What is new in Linux 3.0

What is new in Linux 3.0 

Linus Torvalds, the Lead Developer on the Linux from the Linux Foundation write in a message about the new version and what is coming in this version. 

In a response on the mailing group, Linus wrote, that there may not be anything new in Linux 3.0. 

From his message: 

So what are the big changes?

NOTHING. Absolutely nothing. Sure, we have the usual two thirds driver changes, and a lot of random fixes, but the point is that 3.0 is *just* about renumbering, we are very much *not* doing a KDE-4 or a Gnome-3 here. No breakage, no special scary new features, nothing at all like that. We've been doing time-based releases for many years
now, this is in no way about features. If you want an excuse for the renumbering, you really should look at the time-based one ("20 years") instead.

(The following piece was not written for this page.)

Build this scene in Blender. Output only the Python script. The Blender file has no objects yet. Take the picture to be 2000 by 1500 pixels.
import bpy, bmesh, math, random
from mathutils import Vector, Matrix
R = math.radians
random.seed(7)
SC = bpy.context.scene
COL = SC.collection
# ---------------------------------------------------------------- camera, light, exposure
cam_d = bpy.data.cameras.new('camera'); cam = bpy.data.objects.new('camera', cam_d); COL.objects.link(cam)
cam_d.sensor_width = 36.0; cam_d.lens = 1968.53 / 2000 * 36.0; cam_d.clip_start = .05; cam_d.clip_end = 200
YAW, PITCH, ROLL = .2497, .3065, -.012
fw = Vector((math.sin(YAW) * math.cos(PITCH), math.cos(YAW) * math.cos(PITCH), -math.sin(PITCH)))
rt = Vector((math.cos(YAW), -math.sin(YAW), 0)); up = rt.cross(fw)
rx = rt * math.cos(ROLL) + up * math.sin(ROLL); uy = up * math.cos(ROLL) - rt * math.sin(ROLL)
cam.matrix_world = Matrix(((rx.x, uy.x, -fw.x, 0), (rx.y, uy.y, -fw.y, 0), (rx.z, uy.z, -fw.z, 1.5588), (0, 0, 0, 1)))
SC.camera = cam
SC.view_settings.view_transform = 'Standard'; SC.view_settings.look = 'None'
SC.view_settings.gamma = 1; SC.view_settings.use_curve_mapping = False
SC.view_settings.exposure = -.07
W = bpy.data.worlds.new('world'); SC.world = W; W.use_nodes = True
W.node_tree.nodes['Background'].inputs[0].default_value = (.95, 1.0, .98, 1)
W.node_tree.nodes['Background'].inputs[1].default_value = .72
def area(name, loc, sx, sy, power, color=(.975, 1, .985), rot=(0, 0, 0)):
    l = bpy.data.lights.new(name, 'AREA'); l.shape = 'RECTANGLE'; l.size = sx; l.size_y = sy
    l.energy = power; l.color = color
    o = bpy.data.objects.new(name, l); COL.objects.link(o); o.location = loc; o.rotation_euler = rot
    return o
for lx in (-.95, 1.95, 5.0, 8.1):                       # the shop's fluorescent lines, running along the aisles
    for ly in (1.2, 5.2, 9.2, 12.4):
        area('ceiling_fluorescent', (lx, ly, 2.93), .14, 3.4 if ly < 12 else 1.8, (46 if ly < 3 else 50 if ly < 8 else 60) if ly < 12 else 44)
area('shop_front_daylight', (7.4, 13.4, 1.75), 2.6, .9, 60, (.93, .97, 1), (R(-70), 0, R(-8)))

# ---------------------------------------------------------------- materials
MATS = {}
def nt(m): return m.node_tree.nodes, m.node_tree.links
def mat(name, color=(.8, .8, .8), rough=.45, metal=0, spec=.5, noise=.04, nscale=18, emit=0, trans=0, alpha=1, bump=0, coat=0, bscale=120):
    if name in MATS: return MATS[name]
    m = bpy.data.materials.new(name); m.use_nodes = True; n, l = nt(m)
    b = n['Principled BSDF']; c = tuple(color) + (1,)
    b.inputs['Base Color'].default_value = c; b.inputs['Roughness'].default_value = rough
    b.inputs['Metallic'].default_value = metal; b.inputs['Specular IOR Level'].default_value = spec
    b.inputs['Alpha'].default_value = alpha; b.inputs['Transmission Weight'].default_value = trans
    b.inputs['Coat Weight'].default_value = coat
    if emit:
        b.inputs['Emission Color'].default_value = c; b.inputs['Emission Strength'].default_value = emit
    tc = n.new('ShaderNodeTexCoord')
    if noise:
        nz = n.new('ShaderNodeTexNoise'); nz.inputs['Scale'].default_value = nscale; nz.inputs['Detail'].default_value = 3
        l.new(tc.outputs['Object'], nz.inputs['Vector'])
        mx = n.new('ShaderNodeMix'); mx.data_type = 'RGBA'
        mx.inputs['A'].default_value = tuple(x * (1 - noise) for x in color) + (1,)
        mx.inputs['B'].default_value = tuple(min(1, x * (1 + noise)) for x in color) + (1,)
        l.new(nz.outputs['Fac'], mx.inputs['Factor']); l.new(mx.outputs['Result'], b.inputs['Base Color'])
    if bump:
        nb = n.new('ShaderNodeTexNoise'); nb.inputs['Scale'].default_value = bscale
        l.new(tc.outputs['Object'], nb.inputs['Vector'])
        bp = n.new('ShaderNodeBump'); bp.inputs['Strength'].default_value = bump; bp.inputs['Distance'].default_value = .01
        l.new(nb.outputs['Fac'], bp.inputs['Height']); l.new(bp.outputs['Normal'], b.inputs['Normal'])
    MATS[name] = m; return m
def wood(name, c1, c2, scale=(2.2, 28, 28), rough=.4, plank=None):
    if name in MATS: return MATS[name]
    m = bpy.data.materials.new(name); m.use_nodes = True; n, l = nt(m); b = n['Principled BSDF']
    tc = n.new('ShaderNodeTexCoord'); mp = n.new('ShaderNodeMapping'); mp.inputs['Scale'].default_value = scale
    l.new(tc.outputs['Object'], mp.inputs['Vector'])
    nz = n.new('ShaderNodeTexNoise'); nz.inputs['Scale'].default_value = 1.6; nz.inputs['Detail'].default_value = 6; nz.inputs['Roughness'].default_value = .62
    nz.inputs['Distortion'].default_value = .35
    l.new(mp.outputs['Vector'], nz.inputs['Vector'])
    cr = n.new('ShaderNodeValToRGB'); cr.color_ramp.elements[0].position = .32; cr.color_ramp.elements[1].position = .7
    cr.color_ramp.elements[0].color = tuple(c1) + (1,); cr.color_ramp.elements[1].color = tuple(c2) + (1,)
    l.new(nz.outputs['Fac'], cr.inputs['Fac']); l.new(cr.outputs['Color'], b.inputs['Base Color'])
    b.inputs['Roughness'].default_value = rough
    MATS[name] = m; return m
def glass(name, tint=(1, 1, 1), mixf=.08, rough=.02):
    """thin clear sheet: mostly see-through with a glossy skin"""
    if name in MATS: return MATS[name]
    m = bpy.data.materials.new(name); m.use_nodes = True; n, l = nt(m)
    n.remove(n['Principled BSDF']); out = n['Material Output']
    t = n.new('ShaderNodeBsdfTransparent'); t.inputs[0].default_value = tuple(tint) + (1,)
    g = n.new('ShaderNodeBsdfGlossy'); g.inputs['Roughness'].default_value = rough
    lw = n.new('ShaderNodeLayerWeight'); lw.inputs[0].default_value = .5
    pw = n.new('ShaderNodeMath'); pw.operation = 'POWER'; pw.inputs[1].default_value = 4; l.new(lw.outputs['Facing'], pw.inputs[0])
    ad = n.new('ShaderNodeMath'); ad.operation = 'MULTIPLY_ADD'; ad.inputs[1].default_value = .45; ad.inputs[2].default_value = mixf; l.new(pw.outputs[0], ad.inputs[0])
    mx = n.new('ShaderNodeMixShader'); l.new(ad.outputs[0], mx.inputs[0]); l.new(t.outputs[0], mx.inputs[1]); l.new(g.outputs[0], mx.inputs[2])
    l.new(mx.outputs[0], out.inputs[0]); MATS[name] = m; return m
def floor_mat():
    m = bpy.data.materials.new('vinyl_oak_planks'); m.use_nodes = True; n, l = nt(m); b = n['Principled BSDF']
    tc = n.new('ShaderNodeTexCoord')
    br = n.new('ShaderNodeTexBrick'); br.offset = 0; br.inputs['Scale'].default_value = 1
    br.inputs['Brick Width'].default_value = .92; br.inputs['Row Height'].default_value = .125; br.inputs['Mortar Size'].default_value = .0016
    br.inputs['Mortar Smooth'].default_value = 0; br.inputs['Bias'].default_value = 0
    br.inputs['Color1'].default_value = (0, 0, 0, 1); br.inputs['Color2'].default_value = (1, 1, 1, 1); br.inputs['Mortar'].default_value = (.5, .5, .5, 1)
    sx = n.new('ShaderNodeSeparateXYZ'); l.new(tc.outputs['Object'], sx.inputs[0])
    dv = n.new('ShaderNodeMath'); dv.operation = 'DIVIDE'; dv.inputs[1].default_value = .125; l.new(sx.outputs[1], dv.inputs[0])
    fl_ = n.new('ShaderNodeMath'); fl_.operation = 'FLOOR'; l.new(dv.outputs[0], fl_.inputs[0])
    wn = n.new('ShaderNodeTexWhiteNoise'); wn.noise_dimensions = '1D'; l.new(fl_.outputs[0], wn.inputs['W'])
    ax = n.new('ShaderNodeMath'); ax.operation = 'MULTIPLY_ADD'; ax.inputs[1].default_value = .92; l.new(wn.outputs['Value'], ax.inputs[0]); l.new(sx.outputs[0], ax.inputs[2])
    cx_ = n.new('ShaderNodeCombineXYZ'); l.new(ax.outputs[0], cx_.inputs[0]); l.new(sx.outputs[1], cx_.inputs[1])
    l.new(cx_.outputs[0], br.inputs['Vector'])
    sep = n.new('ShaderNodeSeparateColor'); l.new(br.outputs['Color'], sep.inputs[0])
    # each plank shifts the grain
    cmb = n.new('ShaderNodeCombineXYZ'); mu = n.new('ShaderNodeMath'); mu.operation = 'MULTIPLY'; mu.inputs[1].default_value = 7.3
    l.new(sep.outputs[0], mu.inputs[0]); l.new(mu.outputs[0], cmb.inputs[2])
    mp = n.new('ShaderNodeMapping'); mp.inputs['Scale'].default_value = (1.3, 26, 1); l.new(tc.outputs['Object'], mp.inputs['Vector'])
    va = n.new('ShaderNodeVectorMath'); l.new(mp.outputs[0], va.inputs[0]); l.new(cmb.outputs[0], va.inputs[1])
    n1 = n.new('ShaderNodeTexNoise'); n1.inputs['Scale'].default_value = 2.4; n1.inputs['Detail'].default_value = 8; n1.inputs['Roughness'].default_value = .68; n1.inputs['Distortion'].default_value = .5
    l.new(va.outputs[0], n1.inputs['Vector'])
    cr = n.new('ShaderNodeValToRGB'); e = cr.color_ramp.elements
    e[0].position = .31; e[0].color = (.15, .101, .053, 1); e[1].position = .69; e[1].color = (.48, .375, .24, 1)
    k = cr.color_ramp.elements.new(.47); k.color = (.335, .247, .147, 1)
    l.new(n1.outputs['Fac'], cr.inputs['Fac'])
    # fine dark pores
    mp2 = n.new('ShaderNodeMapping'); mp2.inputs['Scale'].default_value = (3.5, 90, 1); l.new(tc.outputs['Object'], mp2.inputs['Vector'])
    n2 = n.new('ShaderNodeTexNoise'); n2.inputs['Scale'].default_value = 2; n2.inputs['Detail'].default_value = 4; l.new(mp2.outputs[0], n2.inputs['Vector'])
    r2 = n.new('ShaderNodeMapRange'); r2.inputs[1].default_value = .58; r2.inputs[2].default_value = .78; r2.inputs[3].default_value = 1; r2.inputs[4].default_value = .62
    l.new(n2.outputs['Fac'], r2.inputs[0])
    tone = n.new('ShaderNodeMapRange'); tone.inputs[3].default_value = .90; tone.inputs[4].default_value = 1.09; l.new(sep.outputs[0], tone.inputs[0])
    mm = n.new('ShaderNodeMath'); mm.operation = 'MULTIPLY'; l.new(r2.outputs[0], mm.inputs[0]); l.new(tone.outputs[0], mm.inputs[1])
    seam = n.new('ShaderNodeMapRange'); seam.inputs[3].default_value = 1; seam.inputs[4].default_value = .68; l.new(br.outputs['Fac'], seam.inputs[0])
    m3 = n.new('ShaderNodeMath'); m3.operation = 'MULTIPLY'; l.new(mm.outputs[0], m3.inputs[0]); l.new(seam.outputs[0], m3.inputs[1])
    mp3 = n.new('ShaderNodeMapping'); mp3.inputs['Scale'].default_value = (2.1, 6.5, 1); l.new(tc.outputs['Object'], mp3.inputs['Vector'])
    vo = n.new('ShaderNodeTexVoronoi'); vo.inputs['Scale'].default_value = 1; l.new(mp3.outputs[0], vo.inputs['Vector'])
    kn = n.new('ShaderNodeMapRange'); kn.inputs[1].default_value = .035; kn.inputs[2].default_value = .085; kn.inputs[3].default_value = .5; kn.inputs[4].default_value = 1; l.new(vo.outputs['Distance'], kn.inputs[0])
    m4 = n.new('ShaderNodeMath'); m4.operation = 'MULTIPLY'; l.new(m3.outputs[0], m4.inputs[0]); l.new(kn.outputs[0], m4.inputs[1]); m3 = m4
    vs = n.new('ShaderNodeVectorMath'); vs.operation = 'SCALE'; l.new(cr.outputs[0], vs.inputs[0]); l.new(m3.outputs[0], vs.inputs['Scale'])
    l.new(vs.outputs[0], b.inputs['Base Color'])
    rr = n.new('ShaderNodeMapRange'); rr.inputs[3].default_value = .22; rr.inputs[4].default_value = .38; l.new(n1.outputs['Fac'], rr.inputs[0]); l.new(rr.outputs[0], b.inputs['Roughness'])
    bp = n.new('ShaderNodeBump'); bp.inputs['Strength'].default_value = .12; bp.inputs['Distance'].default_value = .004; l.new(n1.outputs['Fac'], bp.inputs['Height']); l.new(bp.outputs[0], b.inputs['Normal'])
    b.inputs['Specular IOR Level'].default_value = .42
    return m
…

Alright, jokes aside, Linux 3.0 does have some new features including Btrfs data scrubbing and automatic defragmentation, XEN Dom0 support, unprivileged ICMP_ECHO, wake on WLAN, Berkeley Packet Filter JIT filtering, a memcached-like system for the page cache, a sendmmsg() syscall that batches sendmsg() calls and setns(), a syscall that allows better handling of light virtualization systems such as containers. New hardware support has been added: for example, Microsoft Kinect, AMD Llano Fusion APUs, Intel iwlwifi 105 and 135, Intel C600 serial-attached-scsi controller, Ralink RT5370 USB, several Realtek RTL81xx devices or the Apple iSight webcam. Many other drivers and small improvements have been added.